--- Begin Information provided ---

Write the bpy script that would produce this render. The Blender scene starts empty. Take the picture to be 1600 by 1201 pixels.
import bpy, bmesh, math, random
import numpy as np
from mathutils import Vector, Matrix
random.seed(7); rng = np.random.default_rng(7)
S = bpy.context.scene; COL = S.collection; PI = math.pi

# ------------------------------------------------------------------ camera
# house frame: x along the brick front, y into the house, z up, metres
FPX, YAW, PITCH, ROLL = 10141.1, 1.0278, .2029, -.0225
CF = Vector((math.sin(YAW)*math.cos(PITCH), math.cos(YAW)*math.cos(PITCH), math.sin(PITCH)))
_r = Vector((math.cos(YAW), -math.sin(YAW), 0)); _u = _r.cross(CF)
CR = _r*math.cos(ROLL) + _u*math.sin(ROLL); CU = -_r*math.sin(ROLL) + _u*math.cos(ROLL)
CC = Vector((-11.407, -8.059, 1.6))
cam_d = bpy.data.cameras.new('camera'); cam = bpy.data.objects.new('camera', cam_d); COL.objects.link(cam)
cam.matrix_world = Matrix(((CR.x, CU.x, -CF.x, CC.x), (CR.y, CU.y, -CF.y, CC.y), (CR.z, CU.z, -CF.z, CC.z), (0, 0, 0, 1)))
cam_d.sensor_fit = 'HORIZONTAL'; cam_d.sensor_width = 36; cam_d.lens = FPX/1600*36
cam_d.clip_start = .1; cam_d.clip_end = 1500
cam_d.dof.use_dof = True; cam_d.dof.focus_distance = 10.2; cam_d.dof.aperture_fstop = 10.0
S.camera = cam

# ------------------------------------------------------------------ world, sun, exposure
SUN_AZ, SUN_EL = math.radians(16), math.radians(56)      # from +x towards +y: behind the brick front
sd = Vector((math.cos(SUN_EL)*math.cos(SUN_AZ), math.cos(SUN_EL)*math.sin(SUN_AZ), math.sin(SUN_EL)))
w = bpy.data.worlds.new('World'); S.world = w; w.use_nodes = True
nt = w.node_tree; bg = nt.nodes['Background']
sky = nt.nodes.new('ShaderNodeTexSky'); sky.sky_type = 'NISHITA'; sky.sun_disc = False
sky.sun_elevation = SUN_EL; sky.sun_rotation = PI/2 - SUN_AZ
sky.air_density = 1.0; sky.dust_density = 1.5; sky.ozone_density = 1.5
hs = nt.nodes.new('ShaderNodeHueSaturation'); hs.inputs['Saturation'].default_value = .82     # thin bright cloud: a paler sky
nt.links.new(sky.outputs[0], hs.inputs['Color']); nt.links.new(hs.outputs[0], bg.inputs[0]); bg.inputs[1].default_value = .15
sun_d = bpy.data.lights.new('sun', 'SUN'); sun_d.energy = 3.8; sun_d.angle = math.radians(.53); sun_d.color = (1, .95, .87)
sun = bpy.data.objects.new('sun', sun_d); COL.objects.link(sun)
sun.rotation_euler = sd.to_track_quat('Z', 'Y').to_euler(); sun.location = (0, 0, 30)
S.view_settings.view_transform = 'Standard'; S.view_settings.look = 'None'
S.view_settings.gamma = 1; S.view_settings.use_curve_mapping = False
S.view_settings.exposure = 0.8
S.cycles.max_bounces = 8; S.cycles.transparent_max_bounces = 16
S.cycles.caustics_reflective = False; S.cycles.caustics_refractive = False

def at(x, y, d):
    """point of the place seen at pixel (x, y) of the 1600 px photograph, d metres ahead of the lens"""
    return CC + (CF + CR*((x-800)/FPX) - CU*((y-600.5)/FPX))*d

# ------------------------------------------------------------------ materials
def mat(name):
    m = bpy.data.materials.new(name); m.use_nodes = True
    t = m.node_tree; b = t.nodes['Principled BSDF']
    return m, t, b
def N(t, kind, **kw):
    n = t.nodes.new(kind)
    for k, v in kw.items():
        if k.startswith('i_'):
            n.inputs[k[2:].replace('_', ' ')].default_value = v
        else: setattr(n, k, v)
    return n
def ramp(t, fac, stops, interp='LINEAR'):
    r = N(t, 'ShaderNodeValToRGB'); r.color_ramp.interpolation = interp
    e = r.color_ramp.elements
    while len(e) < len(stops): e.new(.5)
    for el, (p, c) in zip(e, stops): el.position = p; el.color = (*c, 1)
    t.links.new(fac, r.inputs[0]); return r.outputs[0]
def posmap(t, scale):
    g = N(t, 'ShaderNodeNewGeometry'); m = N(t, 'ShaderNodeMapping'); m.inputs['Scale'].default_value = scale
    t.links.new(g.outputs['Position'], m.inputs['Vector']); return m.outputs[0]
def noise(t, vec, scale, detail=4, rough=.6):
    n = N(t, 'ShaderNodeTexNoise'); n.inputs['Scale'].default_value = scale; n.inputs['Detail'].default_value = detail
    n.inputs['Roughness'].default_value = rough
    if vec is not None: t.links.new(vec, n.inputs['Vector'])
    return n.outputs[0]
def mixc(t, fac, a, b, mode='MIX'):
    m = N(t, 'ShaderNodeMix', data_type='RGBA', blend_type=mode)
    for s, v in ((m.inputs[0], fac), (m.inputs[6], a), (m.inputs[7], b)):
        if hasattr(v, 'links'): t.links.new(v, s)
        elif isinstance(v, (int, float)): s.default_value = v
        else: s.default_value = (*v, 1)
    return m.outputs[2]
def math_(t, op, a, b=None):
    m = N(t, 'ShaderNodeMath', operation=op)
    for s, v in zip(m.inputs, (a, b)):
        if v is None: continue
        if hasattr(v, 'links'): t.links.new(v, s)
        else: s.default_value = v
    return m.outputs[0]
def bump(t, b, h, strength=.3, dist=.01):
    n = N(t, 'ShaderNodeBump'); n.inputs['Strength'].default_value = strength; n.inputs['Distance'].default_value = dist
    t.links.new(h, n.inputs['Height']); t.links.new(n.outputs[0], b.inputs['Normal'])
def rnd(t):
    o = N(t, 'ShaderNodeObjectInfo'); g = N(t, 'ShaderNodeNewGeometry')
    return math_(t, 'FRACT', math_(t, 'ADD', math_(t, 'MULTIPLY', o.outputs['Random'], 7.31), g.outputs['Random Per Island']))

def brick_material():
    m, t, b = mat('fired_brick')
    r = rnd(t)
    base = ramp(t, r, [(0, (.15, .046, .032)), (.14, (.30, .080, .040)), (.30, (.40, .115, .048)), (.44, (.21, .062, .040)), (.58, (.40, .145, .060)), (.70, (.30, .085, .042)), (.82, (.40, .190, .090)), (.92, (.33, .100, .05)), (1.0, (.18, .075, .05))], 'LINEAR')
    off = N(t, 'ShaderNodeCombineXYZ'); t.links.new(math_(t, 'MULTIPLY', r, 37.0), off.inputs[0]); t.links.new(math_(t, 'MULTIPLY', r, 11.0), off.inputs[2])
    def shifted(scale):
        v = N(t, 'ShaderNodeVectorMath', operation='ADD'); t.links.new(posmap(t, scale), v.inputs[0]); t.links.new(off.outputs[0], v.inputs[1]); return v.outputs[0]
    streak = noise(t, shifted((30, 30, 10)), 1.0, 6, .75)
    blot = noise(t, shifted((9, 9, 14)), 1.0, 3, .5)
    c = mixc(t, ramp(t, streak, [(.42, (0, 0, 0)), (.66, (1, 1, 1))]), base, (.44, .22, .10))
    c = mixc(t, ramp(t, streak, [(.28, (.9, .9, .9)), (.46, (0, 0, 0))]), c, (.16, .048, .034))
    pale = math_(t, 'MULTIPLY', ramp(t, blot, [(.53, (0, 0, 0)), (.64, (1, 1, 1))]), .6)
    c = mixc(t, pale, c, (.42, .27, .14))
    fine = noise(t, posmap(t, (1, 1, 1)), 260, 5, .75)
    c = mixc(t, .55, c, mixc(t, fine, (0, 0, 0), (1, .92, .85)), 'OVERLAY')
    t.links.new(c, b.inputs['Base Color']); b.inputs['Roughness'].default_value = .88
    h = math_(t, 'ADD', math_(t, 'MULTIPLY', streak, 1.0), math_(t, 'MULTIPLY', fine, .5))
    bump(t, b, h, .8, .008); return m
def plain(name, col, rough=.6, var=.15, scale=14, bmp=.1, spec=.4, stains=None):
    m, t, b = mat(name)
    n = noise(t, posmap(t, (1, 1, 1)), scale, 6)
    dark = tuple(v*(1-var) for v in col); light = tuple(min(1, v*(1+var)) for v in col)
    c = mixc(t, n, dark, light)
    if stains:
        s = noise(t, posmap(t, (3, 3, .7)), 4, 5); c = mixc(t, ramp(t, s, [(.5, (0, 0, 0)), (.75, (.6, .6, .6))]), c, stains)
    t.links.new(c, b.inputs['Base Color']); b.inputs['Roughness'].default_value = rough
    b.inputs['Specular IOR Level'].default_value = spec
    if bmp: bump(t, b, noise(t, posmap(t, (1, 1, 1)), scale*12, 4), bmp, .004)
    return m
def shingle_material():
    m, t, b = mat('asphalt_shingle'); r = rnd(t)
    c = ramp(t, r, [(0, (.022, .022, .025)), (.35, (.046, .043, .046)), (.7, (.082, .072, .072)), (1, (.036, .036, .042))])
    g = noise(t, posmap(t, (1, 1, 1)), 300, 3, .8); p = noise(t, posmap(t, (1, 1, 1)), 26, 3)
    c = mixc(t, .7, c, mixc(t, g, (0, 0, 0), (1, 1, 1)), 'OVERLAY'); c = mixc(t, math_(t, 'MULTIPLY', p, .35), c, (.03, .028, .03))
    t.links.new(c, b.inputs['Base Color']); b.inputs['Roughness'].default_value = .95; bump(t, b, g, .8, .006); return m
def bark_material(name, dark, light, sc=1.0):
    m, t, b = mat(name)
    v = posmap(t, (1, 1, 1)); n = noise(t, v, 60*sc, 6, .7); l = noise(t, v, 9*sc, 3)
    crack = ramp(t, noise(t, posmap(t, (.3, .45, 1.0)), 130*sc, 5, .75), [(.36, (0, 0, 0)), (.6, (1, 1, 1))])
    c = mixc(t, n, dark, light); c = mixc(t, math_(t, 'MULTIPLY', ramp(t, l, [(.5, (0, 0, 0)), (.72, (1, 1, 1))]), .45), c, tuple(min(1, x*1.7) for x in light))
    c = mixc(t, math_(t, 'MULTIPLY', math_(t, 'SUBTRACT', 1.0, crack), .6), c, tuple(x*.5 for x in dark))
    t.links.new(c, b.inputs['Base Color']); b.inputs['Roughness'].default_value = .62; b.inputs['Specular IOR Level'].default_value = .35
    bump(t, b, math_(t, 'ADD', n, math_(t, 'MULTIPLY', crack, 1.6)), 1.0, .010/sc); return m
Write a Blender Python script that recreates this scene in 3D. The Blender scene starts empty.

--- End Information provided ---

__Task prompt__: Give the lines again, exactly as they stand, from the beginning of the data through the line with "S = bpy.context.scene;".

__Result of this task__:
Write the bpy script that would produce this render. The Blender scene starts empty. Take the picture to be 1600 by 1201 pixels.
import bpy, bmesh, math, random
import numpy as np
from mathutils import Vector, Matrix
random.seed(7); rng = np.random.default_rng(7)
S = bpy.context.scene; COL = S.collection; PI = math.pi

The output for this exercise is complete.